▸ **BRIEF**
Using the listing below, extract each line that has the word "pixels" in it.

▸ **MATERIAL**
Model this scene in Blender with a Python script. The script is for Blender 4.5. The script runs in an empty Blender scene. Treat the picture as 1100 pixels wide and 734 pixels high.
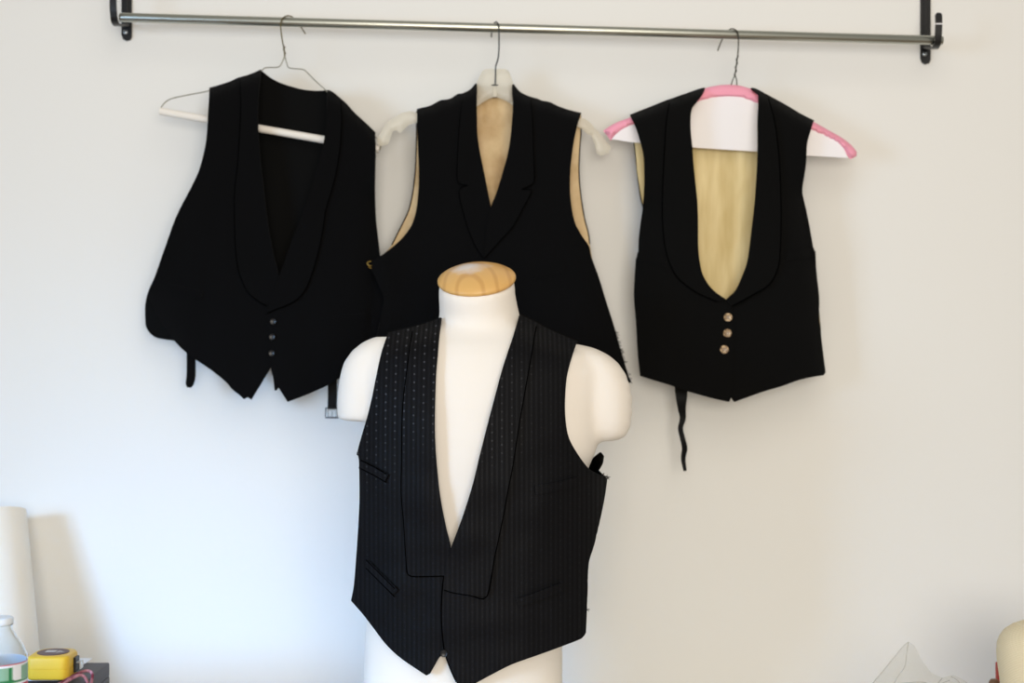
import bpy, bmesh, math, random
from mathutils import Vector, noise
from mathutils.geometry import delaunay_2d_cdt
from mathutils.bvhtree import BVHTree
import numpy as np
random.seed(4)
S = bpy.context.scene
COL = S.collection
F, CX, CY, ZC, DW = 1528.0, 550.0, 367.0, 1.45, 2.75      # focal length in pixels, image centre, eye height, distance of the wall

def W(px, py, y):                       # point of the place seen at (px, py) that lies y behind (or -y before) the wall plane
    d = DW + y
    return Vector(((px-CX)/F*d, y, ZC-(py-CY)/F*d))

# ------------------------------------------------------------------ materials
def srgb(r, g, b):
    f = lambda c: c/12.92 if c <= .04045 else ((c+.055)/1.055)**2.4
    return (f(r/255), f(g/255), f(b/255), 1)
def mat(name, col, rough=.6, metal=0, spec=.5, sheen=0, bump=None, trans=0, ior=1.45, coat=0):
    m = bpy.data.materials.new(name); m.use_nodes = True
    nt = m.node_tree; b = nt.nodes['Principled BSDF']
    b.inputs['Base Color'].default_value = col
    b.inputs['Roughness'].default_value = rough
    b.inputs['Metallic'].default_value = metal
    b.inputs['Specular IOR Level'].default_value = spec
    b.inputs['Sheen Weight'].default_value = sheen
    b.inputs['Transmission Weight'].default_value = trans
    b.inputs['IOR'].default_value = ior
    b.inputs['Coat Weight'].default_value = coat
    if bump:
        sc, st, dist = bump
        tc = nt.nodes.new('ShaderNodeTexCoord'); nz = nt.nodes.new('ShaderNodeTexNoise')
        nz.inputs['Scale'].default_value = sc; nz.inputs['Detail'].default_value = 3
        bp = nt.nodes.new('ShaderNodeBump'); bp.inputs['Strength'].default_value = st; bp.inputs['Distance'].default_value = dist
        nt.links.new(tc.outputs['Object'], nz.inputs['Vector']); nt.links.new(nz.outputs['Fac'], bp.inputs['Height'])
        nt.links.new(bp.outputs['Normal'], b.inputs['Normal'])
    return m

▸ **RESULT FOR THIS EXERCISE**
Model this scene in Blender with a Python script. The script is for Blender 4.5. The script runs in an empty Blender scene. Treat the picture as 1100 pixels wide and 734 pixels high.
F, CX, CY, ZC, DW = 1528.0, 550.0, 367.0, 1.45, 2.75      # focal length in pixels, image centre, eye height, distance of the wall